By Anonymous Contributor - It's Going Down, September 23, 2017

To the people of Mexico

To the Indigenous Governing Council

To the National Indigenous Congress

To the Zapatista Army of National Liberation

To the National and International Sixth

We are individual and collective adherents to the Sixth Declaration of the Lacandón Jungle, EZLN and CNI sympathizers and people from below and to the left in solidarity with the suffering of our brothers and sisters, victims of the recent earthquakes and the predatory system that is only death.

As in 1985, those who claim to govern remain totally surpassed by reality. Today their wonderland can’t be seen, not even by them. Meanwhile, we are the ones from below who suffered the consequences of these natural and socio-environmental disasters. Like 32 years ago, today the Mexican people are the ones going into the streets and towns to help, to give what little they have to help the other, the one who suffers, the stranger, the brother. Some who have much contribute much. Among those who have little, they contribute what they can, sometimes everything that is in their hands. Those who have nothing give their heart and offer to serve were needed. They are the ones who fill the streets and coordinate to gather aid and distribute it. Small business owners support by giving food and drink to those who give their time and effort. True hope emerges from these smiles and glances of solidarity.

To this communal, creative, inventive, self-managed response, the bad government replies in the only form it knows: with violence, labelling a repressive military occupation as civilian protection. Far from meeting its obligation, which is to help the victims, it sends the army, marines, and different police agencies to occupy civil life and prevent an encounter among those from below. With acts of banditry, its agents of violence rob the aid people have gathered and divert it in order to distribute it conditionally, promoting its figures, governments, institutions and parties. At the sites of the disaster, the state intervenes among those working, to keep them from even communicating and coordinating. During this time, we have seen how a version of Plan DN-III, named Plan-MX, has been implemented. As we’ve seen, the army goes to the disaster sites, where the people have been taking part in successful life-saving work for hours or days, and arrogantly pushes the rescuers out in order to take control of the location and work in a way that is useless, increasing the risk of death for those who are trapped in the collapse. At other sites, their entry is friendly and collaborative in front of the cameras, wearing the hat of solidarity with the people, but they change the strategy and impede or obstruct the rescue efforts. In any case, when a victim is rescued, they rush to stage a show for the media in which they appear as the heroes who risked their lives for Mexico. We could say that what the bad government has put together is not an operation that prioritizes saving lives, but a production that is seeking to revive its own corpse, the victim of a much larger collapse: of its legitimacy. A moment came when they stopped all rescue activity and didn’t allow anyone to come near, nor did they give information, abandoning those who could have been rescued and letting them die amidst the ruins of the fallen buildings. That they do very well. They are experts in murdering and disappearing the people.

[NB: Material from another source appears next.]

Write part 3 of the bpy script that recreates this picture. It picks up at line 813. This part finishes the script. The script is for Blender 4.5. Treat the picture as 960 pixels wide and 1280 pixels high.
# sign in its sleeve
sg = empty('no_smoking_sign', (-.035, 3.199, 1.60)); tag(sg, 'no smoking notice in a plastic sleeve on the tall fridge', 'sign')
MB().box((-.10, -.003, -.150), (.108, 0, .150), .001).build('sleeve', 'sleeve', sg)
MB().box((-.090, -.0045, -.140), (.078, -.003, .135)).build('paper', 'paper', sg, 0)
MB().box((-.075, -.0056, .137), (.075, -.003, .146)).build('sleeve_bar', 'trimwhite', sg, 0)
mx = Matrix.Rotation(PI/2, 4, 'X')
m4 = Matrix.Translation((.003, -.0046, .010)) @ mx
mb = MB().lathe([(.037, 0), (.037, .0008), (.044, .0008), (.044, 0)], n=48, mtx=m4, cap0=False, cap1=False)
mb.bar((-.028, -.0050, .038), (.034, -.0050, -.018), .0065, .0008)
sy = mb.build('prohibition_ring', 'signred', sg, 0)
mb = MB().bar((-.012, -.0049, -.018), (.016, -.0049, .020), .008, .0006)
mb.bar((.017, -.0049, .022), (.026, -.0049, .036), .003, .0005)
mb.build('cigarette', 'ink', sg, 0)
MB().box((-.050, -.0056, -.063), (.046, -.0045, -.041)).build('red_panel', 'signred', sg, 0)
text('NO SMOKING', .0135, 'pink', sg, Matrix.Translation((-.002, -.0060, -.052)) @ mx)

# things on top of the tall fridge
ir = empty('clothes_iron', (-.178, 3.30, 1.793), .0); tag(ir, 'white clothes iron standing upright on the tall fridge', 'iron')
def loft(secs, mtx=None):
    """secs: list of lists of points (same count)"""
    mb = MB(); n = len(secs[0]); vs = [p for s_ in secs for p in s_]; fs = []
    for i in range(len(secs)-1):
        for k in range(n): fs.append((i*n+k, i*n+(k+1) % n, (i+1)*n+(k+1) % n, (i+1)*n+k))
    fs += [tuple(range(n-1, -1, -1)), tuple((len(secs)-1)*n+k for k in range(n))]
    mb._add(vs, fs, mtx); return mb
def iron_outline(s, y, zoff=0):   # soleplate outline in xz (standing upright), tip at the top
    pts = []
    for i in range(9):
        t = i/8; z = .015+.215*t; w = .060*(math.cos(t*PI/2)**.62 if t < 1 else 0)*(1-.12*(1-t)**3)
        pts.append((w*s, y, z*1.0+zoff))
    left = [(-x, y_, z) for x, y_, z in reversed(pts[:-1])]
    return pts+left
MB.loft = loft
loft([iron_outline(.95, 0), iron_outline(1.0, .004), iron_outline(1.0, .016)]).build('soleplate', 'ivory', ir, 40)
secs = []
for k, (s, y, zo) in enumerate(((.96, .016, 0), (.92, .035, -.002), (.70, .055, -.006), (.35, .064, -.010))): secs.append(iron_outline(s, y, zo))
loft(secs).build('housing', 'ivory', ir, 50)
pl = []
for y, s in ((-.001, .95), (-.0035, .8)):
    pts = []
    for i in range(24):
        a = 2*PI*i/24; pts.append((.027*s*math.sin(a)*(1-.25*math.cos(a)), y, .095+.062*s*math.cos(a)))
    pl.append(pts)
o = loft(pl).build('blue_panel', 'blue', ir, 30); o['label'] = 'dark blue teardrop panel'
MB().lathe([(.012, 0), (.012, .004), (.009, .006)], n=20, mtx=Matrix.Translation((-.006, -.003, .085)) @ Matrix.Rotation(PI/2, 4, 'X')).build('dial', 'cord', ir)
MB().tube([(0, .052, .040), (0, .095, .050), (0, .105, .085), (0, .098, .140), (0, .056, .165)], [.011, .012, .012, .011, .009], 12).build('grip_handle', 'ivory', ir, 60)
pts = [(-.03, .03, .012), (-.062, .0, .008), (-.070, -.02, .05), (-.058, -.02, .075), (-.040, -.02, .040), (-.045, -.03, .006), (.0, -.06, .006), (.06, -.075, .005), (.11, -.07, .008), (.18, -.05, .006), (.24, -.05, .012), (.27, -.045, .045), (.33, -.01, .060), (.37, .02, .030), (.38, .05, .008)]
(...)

For us, men and women from below and to the left, what the bad government and its criminal partners, such as the television stations, show is a deep contempt for life. For them it is just a macabre spectacle that suits their interests in militarizing daily life and to rebuild the social image of an army that, far from defending the people and what remains of the nation’s sovereignty, has proved to be the main protector of transnational capitalist interests and an implacable murderer of the people, especially those who resist the expropriation of their territories, waters, culture, and communal lives.